MOSLEY: It’s, yeah, your 2023 film where you played King Henry VIII. I read that you hired a perfumer.
LAW: I work with her quite often, actually.
MOSLEY: Really? Yes.
LAW: Yeah. First of all, she’s an absolute genius, Azzi. And she runs an amazing perfumery called The Perfumer’s Story. She makes incredible scents. And, you know, scents is a really quick way to accumulate sort of feelings and emotions. You know, if you walk into your grandma’s house, it smells a certain way, and you feel a certain way. If you go out and someone’s been cutting the grass – (sniffing) right? – it evokes all sorts of memories. Or the smell of gasoline, you know?
MOSLEY: Yeah.
LAW: I mean, things like that that are very pungent are very quick to make you feel and think, you know? And my job is an odd job. You know, whether you want to or not, you turn up. You put on someone else’s clothes, and you have to embody someone pretty damn quick. And sometimes it’s like, hey, it’s 7. The sun’s coming up. We’ve got to go do this.
MOSLEY: We got to get this done.
LAW: Get in it, right?
MOSLEY: But let’s talk about what she did for you, OK? She…
LAW: So she built this. She made a perfume for me. And I’d read this piece about Henry. He basically had these ulcers on his leg that were rotting, and it was a miracle he lived the 10 years he did with them. But you could smell him, apparently, three rooms away. He’d stank, like, fetid.
MOSLEY: Yes.
LAW: And what I realized, I’m playing him at the very end of his life when eventually he died of these things from a fever. And I just thought it would be very helpful to everyone else and to me if I stank. So she made me this incredible, noxious odor that I kind of sprayed on myself.
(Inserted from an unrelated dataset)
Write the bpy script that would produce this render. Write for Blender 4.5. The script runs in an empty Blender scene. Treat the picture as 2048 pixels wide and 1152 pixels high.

MOSLEY: It was made, a concoction of pig sweat.
LAW: Yeah.
MOSLEY: Fecal matter.
LAW: (Laughter) You’re going, does this say this?
MOSLEY: To mimic the smell of decaying fish.
LAW: Yeah.
MOSLEY: So it was really bad.
LAW: It was really, really, really, really rancid. Yeah. But it really helped. To me, it was very interesting playing someone who is incredibly powerful, all-dominant, expects everyone to bow to their every need and thought and want, and yet is sitting in a body that is immobile because of the weight he’s put on and because of the wounds he has, kind of in his own rotting flesh, and having to kind of face himself. And he can’t escape what he’s done to himself and who he’s become. You know, he’s a mass murderer.
MOSLEY: Yes.
LAW: And deluded to the extreme of believing that he’s second only to God. Well, he’s about to face God. And it’s like, OK, what’s going on? What’s going on in that man?
MOSLEY: You’re pretty unrecognizable in that role. And I’m just wondering, there had to be some pretty interesting conversations around the rank smell on that set. It helped you. It also helped your colleagues, your costars.
LAW: Well, I mean, it wasn’t like I, you know, wanted to shock them or warn them, you know, but we discussed it. And Alicia Vikander, who plays my wife, the queen, Queen Katherine Parr, was very game for it because she sort of loved this idea that she had to have this intimacy and this devotion amidst this sort of wall of stink, (laughter) you know? And the guys who play my Privy Council were old friends of mine from the theater. And again, it was this sort of – this conflict between observing their devotion and putting up with this appalling physical decay.